And Other Tales

The new Coen Brothers film The Ballad of Buster Scruggs features an impressive cast, but for me the true star of this anthology is the prop book used to join these violent, nihilistic western stories together.

Buster

The book is presented as cloth-bound with an embossed cover. Cloth binding began in the 1820s and by the 1830s embossing was developed as well, leading to increasingly ornate treatments and eventually to foil-stamping. The understated, two-color printing marks this as a humbler work for a popular audience. I can’t place the typeface, but it looks quite a bit like Weiss (1928), which in turn was based on Italian Renaissance printer’s faces. The bold, simple design of the cover illustration brings to mind book designs from the 1910’s and 1920’s—a popular time for western literature, which had its major flowering of popularity with the publication of Owen Wister’s The Virginian (1902).

Buster

All of which makes it a bit surprising that the front matter dates the book to September, 1873. The decision seems to have been to locate the fictional book closer to the time the movie depicts, the 1840s (as referenced by the inclusion of stories of the Gold Rush and the Oregon Trail). But there are many details to the book which would make it an artifact of the turn of the century or even later. The barred “western” typeface used for the title here appears to be Barbaro Roman, a contemporary face mimicking Victorian sources. The type shows a slight embossing, which is the sign of letterpress, or movable type. But overall the title page “feels” contemporary rather than historic. The leading (space between lines of text) is much tighter than a 19th century source would be. The text is sized subtly as in the slightly smaller “THE BALLAD OF” and the slightly larger “BUSTER SCRUGGS”; an actual 19th century printer would not have such a collection of font sizes in metal, particularly for a display face.

Buster

The color plates are the perhaps the most remarkable feature of the prop. Color lithography had been used to decorate letterpress books since the late 18th century, but it became more popular in the late 19th. These images had to be printed separately and were much more fragile than the letterpress pages, and so required protective sheets of onionskin or glassine to keep the ink from rubbing off. The illustrations in the prop book evoke the Brandywine School of illustration, named after the artists’ colony founded by Howard Pyle in 1895. It was to this school that illustrator N.C. Wyeth belonged, whose famous illustrations for Treasure Island (1911) and The Boy’s King Arthur (1922) set the tone for lush illustrations of adventure for decades to come. It’s these illustrations that would lead me to guess the book was a product of the 1910’s or the 1920’s if we were not given a “copyright.”

Buster

Even more anachronistic are the illustrated endpapers, rendered in a watercolor style that strikes me as more 1950’s or even 1960’s.

Buster

Lastly, I have nothing historical to say about the book’s dedication, except that I’m sure there’s a story here somewhere.

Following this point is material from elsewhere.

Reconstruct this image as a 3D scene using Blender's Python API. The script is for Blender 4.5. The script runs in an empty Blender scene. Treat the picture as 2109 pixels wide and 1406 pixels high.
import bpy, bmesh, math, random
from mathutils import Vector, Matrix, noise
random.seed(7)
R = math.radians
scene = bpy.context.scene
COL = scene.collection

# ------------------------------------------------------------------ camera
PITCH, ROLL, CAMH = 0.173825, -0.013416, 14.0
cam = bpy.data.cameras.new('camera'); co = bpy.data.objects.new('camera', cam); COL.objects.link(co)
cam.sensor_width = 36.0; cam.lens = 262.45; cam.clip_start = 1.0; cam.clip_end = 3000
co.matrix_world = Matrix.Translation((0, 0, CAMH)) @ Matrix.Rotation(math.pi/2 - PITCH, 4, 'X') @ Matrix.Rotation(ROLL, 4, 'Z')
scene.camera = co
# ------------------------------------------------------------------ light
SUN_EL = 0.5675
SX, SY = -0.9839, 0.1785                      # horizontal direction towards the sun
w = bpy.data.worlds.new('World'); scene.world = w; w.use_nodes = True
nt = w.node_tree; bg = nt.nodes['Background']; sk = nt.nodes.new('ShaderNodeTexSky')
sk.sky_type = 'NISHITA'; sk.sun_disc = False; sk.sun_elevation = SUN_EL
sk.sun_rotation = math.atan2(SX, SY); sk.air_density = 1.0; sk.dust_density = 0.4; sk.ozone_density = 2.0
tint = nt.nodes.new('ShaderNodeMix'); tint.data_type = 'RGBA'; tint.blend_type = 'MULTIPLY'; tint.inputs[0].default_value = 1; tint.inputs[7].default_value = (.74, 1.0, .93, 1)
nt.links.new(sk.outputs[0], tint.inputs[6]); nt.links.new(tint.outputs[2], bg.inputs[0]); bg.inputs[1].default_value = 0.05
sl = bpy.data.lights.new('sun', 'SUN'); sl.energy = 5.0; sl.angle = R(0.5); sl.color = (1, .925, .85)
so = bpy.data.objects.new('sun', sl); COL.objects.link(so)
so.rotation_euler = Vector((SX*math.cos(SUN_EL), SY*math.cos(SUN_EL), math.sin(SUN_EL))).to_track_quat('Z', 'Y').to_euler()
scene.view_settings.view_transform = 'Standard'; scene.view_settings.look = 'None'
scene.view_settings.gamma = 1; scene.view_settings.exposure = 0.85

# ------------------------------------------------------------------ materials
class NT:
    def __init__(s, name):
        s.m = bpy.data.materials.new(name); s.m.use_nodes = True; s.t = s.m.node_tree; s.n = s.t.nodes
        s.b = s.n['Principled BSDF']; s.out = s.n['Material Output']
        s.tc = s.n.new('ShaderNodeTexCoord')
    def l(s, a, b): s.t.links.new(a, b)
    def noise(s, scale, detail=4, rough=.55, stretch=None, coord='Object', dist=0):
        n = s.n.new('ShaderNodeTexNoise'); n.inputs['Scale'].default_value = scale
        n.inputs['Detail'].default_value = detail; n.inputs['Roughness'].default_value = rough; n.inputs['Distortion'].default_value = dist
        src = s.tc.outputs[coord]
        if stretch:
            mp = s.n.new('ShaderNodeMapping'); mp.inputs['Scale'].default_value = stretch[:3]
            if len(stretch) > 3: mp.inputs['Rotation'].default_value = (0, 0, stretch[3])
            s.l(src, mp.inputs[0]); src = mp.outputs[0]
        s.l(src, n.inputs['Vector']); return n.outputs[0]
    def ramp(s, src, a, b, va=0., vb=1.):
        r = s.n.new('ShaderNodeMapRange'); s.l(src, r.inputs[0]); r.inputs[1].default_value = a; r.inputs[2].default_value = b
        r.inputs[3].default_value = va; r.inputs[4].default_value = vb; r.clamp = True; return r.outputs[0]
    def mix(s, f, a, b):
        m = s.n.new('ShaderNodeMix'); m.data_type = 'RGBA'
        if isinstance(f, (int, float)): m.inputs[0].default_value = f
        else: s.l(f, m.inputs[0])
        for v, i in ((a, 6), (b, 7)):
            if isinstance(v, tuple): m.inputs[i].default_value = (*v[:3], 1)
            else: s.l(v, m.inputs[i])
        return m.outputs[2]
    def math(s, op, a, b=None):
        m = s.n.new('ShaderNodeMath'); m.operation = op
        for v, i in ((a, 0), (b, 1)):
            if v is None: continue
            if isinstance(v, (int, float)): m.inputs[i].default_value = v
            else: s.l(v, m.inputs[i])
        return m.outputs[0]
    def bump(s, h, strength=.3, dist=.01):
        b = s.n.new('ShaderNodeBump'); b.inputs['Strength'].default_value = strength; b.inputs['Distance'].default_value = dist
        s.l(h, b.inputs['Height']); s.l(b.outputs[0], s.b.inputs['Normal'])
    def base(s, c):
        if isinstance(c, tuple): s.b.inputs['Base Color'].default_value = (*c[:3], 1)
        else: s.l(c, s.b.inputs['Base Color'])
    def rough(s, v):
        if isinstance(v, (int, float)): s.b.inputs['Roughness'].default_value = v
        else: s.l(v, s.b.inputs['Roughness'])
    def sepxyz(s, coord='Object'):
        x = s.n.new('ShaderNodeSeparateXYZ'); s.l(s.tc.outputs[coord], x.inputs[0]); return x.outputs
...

This is the amount of energy (B) has left over

5BX

When I was a kid the second-most fascinating book on my parents’ shelves was the small pamphlet whose  prosaic title was “Revised U.S. Edition of the Official Royal Canadian Air Force Exercise Plans For Physical Fitness” (underline original). The cover depicts a pair of smiling Canucks in uniform striding across the tarmac away from their plane, presumably back from a long day of protecting Kapuskasing from bogeys. This book was actually “two books in one” as it contained both the official RCA exercise regimen for men and women. For some reason, the women’s plan was a minute longer a day at 12 minutes to the men’s 11, but still, such a deal.

I’m really not joking when I say this book held a strange fascination for me. There was something oddly authoritative about this being the actual regimen for a military service with the word “Royal” right there in its name. It claimed to be all you needed to achieve fitness, and as a chubby little nerd I believed it. I’ve always been a sucker for claims of expertise as well as for things that are short. Because I am gullible and I am lazy. But I was not alone in my interest in the program; 5BX was a big hit in the 1960s and the promotion of regular, intensive calisthenics paved the way for the aerobic craze of the 1970s.

Looking at the book today (I found a PDF of the 5BX pamphlet which was originally published on its own) what I’m most captivated by are not the exercises—a series of standards, some of which are neither effective nor safe—but the lengthy introduction which makes the case for physical fitness. Of the original 32 pages only 10 actually described the exercises; the rest were a series of cartoons, charts, and pep-talk to convince the sluggard to adopt this life-changing process.

And what wonderful bullshit they are! Beautiful examples of how graphics can skirt around meaning and imply that information is being given, without actually saying anything. My favorite is the following chart on page 7:

5BX

So much quantitative data is implied; none given. Look at that physical capacity scale, presented in authoritative percentiles. What is it? I don’t know, but that guy slouching at the desk sure doesn’t have any. Look at how much heavier the shirtless guy’s energy reserve is! More energy weighs more. And don’t you want to have more so you can enjoy your recreational activities? Activities like 5BX?